Wednesday, 6 April 2011

Basics of Business - Ethics part 1

It was widely reported in Yorkshire that a senior manager at Leeds City Council was also the owner of an events management organisation that had won contracts from Leeds City Council.
The manager involved had declared their interest, and took no part in awarding the contracts to her business. However it still ended up as front page news and a leading item on the regional television news- see here.

This highlights an important element of business ethics - it is not enough to be clear of influence, you have to be seen to be clear of any possible influence. Of course in other countries, Italy comes to mind as their Prime Minister goes to trial today, things are different. However it is a good rule for all people involved in business, particularly those in procurement roles, to consider how their decisions would look if published on the front page of a newspaper.

Perfectly legitimate and legal activities can be viewed as potentially corrupt, and that corrodes confidence in both the individual and the public sector as a whole.

It may well be the case in this situation that no influence was brought to bear on the decision making process - which may well have been a tender.
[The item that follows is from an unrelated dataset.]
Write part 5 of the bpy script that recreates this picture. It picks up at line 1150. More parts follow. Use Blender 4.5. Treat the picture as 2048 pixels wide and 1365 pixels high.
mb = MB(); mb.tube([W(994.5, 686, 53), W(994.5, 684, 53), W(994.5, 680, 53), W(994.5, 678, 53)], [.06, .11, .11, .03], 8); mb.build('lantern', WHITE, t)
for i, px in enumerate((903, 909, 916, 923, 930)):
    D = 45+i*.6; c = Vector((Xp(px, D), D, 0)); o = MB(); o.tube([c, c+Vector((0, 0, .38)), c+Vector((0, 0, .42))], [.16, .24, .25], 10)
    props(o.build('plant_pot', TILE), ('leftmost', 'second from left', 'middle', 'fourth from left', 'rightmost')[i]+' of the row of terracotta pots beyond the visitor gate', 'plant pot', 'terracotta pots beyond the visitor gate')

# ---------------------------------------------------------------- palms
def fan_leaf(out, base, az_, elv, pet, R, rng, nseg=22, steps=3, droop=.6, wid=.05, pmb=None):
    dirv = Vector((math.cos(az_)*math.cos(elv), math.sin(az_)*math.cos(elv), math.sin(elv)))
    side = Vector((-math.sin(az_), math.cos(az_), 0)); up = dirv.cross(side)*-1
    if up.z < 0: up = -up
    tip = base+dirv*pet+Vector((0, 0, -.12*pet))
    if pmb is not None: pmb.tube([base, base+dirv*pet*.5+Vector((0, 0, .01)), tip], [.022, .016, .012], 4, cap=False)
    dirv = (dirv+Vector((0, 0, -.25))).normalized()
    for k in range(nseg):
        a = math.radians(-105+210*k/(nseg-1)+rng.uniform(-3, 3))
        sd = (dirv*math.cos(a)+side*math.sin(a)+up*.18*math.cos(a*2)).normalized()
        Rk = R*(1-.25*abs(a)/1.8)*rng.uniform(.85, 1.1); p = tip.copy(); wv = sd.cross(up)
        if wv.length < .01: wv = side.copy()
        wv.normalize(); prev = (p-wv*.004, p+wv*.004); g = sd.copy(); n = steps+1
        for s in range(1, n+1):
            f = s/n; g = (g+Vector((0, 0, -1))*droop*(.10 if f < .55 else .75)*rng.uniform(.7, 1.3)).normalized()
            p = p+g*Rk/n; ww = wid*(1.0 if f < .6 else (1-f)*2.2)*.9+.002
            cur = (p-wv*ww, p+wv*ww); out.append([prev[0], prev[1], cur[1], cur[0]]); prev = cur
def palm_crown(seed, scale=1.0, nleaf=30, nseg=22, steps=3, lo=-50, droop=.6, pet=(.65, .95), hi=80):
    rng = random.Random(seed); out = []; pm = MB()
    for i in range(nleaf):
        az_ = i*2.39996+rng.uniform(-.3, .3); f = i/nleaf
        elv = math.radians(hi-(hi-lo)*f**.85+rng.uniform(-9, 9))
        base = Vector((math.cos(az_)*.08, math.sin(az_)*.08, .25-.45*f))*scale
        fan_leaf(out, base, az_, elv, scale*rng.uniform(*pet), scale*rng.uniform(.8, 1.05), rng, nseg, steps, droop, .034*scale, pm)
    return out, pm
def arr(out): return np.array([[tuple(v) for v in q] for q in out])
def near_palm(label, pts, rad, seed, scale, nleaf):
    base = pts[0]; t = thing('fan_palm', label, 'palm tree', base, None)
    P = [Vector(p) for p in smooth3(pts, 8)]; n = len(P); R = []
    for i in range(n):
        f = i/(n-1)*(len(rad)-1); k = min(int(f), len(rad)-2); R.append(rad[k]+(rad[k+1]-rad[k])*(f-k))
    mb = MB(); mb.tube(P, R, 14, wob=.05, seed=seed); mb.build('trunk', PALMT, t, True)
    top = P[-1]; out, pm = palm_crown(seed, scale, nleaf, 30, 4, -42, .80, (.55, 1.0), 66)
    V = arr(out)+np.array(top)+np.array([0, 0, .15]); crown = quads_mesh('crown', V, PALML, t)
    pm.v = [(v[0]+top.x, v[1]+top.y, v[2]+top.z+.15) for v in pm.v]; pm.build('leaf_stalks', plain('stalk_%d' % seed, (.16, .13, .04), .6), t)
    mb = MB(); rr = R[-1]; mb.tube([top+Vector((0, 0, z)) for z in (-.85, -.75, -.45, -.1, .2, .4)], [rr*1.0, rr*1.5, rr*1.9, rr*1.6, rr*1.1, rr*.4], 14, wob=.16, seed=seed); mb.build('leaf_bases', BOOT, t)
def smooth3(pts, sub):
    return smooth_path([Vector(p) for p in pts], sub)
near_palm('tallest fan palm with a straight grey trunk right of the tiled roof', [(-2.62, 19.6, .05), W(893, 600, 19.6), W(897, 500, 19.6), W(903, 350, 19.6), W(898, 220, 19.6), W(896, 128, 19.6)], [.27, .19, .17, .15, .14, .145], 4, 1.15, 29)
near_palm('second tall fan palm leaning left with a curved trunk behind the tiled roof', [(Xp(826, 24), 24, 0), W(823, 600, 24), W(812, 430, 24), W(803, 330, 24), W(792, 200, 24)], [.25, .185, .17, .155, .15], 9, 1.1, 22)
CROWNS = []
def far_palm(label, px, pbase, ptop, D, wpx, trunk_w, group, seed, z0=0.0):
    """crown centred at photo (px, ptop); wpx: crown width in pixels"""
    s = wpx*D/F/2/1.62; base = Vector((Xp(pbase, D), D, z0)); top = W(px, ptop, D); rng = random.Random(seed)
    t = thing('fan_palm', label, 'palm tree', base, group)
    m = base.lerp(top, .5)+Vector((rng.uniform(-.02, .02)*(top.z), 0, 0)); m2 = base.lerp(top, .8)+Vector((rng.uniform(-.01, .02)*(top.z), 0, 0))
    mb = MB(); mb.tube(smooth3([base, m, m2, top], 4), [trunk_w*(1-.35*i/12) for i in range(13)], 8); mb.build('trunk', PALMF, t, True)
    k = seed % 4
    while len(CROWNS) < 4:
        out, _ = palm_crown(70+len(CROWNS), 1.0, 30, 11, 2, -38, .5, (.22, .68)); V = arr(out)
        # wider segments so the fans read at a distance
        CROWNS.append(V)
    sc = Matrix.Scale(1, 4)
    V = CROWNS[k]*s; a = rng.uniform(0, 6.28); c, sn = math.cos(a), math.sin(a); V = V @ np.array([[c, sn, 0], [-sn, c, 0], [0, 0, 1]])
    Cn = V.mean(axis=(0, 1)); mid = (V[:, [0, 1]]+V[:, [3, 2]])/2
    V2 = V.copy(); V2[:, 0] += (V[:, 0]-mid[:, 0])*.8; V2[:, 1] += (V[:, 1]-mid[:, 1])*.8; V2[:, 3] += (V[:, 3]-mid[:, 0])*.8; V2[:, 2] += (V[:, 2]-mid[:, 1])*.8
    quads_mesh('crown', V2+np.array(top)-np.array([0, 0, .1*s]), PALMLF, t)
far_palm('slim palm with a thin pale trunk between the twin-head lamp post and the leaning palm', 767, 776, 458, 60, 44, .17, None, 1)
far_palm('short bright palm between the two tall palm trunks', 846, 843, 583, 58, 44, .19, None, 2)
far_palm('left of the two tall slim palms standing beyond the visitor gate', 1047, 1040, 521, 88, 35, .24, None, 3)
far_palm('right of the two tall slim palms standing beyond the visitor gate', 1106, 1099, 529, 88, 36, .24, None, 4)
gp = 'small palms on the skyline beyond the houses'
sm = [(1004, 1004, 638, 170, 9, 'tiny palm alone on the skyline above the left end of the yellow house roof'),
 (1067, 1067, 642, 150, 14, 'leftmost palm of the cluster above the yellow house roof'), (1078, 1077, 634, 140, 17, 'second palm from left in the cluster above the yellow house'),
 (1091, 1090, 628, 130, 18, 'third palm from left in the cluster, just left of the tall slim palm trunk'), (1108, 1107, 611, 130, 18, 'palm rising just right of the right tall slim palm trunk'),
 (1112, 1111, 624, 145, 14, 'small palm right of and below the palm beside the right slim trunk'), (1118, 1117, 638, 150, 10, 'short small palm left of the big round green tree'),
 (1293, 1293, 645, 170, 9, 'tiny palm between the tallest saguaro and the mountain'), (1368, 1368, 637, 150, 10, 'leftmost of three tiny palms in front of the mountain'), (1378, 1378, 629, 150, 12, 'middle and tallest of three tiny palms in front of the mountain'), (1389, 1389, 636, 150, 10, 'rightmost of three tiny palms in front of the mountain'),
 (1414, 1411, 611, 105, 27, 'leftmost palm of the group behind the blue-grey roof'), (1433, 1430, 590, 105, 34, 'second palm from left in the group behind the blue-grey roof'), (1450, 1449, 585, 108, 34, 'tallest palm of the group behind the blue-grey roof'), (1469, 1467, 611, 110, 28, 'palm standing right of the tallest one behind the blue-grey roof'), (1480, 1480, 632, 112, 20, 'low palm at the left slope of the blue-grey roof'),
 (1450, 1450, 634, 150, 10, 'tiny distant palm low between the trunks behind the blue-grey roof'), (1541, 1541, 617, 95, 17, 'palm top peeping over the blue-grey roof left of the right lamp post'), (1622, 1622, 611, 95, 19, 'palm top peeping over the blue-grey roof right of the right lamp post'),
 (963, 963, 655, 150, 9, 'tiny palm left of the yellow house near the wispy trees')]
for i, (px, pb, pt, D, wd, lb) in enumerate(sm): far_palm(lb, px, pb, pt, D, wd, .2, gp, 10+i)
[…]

One of the major reasons for running a tender process is because they are seen as more ethically "clean" than negotiated routes, and are harder for people to influence. The price we pay for that is that they are not always the route to best value.

In the middle east I have met course delegates who run businesses that supply their employer. In many cases they are able to demonstrate that this is beneficial for both sides, and that they are able to demonstrate both improved quality and lower prices.
However the question will always linger - who are you really working for?